Ginger Rogers sells, while Carol Channing chases a young Clint Eastwood.
28 November 2005
Warning: Spoilers
This is a lightweight but fun comedy with a seasoned (44) Ginger Rogers, who in 1897 is billed as the first traveling saleslady, selling corsets with steel reinforcements. Having trouble selling corsets in the conservative new west, because the townswomen protest, she overhears a big steel boss lamenting the fact that his barbed wire salesmen keep getting shot and killed. Undaunted and seemingly willing to face any challenge, the bigger the better, Rose Gillray (Rogers) steps and convinces a reluctant boss to let her sell barbed wire.

(Most cattle owners, especially the smaller ones, wanted a good way to pen in their cattle. But the big ranch owners who wanted to preserve open spaces and free grazing were against it, and tried to convince everyone that the cattle would cut themselves up with barbed wire.)

This is a comedy all the way and Ginger Rogers is in fine form. Her voice and delivery of lines reminded me of Lucille Ball who most of us know from more contemporary TV series. But the movie, in Technicolor, is especially enjoyable to see so many stars when they were younger, plus a mature Ginger Rogers.

SPOILERS FOLLOW. Down in Texas the local biggest rancher and town boss Joel Kingdom (James Arness) had Rose and her assistant Molly (Channing) locked up as a way to preserve their status quo. But after Rose's friend and admirer Charles Masters (Barry Nelson) bailed them out, Rose enlisted the help of a traveling marshal, and got a trial set up to settle the issue. In a somewhat hokey scene, with barbed wire protecting the court house, the townswomen drove a large herd of cattle towards the courthouse and showed that the cattle would stop at the barbed wire and not cut themselves up. Barbed wire sales boomed!

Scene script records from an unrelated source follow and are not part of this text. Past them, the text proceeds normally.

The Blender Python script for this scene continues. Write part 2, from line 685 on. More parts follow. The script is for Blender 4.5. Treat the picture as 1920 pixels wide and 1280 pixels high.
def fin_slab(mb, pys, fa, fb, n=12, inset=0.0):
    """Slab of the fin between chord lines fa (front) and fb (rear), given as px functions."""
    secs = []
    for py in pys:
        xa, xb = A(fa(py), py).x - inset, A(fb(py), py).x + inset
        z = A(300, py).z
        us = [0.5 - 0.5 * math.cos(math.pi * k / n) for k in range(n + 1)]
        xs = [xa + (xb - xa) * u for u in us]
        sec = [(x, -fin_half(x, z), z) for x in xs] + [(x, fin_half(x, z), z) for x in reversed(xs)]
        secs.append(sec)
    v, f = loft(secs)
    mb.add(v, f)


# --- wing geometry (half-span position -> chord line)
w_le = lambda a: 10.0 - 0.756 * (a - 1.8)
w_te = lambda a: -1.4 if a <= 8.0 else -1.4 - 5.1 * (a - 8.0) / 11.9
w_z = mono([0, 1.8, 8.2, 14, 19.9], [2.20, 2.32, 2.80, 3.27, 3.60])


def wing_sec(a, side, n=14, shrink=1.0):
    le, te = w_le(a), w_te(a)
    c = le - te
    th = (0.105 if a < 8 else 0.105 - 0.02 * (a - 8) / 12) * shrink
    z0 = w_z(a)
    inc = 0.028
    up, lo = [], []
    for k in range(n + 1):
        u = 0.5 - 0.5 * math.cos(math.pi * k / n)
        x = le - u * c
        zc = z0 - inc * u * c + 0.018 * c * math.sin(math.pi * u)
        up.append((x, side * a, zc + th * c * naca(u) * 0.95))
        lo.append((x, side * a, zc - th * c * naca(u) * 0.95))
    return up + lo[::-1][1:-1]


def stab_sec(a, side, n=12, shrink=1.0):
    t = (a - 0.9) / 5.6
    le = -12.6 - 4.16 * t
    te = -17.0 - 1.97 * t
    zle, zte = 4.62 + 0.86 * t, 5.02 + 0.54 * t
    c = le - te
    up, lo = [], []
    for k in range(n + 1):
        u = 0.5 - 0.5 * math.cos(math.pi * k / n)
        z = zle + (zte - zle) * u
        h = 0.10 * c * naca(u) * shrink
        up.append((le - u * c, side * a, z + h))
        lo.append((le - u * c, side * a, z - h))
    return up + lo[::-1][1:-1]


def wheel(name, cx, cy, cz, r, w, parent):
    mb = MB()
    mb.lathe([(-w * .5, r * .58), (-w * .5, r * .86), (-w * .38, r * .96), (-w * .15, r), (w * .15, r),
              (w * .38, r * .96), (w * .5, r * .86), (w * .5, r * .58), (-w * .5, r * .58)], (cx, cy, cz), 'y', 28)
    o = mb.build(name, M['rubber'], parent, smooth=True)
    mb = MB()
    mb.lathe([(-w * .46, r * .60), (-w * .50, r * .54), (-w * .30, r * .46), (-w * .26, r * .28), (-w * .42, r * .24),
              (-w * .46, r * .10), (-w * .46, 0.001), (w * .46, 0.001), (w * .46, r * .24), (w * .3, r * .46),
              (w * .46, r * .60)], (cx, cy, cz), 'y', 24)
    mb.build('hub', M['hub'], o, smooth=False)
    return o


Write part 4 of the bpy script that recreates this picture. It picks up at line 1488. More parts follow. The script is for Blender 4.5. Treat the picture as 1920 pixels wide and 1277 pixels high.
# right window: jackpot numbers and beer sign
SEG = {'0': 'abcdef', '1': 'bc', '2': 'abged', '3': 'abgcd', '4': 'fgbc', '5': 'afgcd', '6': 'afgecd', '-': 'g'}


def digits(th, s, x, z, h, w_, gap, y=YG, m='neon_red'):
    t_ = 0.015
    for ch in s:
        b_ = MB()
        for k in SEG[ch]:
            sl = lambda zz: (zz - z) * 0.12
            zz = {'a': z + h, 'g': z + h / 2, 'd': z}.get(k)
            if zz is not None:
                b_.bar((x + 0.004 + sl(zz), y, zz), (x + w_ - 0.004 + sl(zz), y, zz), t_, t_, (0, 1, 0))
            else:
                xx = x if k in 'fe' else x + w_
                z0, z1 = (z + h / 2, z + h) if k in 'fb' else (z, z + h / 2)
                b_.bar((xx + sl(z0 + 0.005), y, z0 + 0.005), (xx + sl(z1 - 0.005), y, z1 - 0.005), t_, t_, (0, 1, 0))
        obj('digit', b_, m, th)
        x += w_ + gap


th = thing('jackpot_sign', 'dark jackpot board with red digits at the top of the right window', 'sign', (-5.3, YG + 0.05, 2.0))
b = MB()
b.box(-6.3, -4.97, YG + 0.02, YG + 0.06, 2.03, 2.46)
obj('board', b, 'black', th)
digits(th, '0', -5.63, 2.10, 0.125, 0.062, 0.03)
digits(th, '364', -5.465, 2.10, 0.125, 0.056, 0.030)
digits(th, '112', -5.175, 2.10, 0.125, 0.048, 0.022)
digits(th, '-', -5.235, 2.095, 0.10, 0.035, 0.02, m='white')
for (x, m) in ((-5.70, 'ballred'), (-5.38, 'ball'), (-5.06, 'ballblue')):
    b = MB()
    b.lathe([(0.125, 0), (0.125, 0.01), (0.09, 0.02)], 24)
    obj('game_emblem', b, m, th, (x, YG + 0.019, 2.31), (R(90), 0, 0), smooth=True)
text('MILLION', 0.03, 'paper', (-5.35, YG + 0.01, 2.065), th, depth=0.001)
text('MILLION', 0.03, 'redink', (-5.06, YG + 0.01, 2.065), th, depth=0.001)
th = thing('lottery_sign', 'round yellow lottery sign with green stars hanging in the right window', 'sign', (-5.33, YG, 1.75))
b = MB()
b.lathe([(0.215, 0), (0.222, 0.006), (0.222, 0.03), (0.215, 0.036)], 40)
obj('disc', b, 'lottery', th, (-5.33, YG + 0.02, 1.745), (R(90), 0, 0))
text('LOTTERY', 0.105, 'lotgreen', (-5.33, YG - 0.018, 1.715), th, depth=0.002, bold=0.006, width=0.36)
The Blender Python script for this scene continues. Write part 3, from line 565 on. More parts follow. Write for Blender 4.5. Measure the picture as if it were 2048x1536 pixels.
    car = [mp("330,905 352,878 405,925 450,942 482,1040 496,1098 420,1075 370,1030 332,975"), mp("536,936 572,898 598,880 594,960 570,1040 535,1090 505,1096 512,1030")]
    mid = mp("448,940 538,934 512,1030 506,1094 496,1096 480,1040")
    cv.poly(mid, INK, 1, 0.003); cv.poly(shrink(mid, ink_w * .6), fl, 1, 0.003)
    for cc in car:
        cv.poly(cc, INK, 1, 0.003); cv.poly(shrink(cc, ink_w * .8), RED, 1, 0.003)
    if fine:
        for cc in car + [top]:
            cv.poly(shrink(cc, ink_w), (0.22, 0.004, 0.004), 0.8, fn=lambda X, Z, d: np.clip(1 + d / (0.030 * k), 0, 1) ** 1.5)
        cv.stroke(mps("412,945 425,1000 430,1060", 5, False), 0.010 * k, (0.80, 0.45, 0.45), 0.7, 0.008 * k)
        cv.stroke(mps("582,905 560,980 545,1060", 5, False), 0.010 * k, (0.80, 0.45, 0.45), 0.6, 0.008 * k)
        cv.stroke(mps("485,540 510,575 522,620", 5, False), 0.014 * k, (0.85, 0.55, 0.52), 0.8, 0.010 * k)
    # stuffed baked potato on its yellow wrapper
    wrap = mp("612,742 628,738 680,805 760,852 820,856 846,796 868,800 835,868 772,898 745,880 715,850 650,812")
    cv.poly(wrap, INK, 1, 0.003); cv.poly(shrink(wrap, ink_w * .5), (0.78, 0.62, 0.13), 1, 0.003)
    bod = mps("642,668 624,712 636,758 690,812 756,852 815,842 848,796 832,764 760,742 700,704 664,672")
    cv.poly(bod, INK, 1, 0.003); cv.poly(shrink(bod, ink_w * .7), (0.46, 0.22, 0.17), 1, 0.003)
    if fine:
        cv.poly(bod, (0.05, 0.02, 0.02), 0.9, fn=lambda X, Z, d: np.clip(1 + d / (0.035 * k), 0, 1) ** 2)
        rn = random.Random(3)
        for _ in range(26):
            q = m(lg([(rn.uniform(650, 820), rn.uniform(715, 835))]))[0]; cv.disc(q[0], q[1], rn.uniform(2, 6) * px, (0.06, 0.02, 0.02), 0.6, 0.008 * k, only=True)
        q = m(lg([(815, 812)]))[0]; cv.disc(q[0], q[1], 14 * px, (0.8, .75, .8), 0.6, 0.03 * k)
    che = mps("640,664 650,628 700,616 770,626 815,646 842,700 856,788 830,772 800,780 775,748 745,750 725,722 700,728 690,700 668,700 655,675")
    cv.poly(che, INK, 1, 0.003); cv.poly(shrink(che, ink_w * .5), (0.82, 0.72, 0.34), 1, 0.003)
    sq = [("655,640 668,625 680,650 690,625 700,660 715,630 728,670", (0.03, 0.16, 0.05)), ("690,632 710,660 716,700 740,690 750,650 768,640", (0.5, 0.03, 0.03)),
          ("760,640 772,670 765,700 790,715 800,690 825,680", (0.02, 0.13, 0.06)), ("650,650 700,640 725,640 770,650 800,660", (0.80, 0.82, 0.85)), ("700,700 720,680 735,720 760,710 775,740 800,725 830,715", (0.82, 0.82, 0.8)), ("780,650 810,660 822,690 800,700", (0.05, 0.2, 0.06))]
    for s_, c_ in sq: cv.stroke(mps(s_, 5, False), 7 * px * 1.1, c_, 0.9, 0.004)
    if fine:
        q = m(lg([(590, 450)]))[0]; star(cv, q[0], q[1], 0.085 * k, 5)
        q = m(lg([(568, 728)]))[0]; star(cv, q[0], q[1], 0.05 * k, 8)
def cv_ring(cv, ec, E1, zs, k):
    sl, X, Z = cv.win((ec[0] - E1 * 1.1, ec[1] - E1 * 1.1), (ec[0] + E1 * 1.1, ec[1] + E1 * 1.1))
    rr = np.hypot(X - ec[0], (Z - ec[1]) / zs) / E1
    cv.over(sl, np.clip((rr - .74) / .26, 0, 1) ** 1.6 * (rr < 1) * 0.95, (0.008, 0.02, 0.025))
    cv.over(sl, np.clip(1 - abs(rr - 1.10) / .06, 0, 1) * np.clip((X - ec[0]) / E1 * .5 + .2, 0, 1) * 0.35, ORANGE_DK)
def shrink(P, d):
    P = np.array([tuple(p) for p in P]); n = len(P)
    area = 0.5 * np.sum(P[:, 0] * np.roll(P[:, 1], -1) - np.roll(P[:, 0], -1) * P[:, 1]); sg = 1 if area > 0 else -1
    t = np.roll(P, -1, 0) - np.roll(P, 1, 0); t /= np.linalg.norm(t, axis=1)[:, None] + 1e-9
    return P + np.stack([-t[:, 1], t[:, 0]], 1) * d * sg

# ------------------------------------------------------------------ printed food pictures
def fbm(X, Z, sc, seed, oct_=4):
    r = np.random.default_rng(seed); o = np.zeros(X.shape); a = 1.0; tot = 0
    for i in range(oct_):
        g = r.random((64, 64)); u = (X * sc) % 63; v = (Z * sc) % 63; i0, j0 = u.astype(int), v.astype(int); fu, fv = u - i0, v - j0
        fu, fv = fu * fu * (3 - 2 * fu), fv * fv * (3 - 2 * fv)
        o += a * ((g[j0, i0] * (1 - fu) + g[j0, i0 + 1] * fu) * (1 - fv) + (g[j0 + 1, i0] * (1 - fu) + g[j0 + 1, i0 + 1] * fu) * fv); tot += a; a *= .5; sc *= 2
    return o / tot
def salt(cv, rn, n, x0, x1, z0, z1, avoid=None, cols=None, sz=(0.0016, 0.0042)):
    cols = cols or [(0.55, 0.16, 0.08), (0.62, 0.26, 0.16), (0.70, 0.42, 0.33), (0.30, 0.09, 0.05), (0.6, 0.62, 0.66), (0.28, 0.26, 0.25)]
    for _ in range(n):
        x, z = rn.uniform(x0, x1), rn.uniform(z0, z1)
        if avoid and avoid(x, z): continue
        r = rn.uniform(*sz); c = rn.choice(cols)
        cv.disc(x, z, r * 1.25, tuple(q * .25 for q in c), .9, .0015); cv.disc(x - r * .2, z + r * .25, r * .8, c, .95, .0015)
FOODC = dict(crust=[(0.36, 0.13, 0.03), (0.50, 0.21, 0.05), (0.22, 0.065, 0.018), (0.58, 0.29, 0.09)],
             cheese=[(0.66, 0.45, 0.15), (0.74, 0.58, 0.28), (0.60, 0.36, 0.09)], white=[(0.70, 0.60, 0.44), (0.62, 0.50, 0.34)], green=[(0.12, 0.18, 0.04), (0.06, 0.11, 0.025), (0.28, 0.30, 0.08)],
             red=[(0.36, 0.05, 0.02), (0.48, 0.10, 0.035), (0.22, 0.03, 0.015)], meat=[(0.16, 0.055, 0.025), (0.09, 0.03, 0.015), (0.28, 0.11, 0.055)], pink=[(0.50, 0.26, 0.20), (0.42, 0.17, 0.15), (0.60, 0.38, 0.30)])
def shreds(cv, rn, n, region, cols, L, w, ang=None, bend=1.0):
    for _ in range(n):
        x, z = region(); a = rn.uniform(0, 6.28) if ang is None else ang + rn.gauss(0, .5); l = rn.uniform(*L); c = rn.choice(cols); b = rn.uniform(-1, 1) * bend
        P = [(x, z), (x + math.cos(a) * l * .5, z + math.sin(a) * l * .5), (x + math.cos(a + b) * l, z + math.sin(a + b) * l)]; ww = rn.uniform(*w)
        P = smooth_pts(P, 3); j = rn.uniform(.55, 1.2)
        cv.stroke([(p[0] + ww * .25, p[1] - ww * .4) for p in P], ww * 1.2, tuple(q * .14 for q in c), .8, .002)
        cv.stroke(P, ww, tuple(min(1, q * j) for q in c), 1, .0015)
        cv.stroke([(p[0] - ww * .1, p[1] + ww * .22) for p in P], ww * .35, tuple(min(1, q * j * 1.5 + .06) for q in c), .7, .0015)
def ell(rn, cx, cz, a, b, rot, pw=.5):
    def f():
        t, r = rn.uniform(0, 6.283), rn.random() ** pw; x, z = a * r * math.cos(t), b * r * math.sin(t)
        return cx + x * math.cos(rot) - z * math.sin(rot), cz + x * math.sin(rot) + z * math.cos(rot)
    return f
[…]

Clint Eastwood was around 25 here, in his first movie role that had any continuity through the story, as Lt. Jack Rice, a member of the Roughriders. When Molly first meets him she swoons for him, and eventually they end up together. Joel Kingdom tries to neutralize Rose by getting her to marry him, and be his housewife, but she will have none of that. The movie ends with Rose and Charles off towards California in a sputtering motor car, soon to be married, and musing about what sales opportunities she can find there.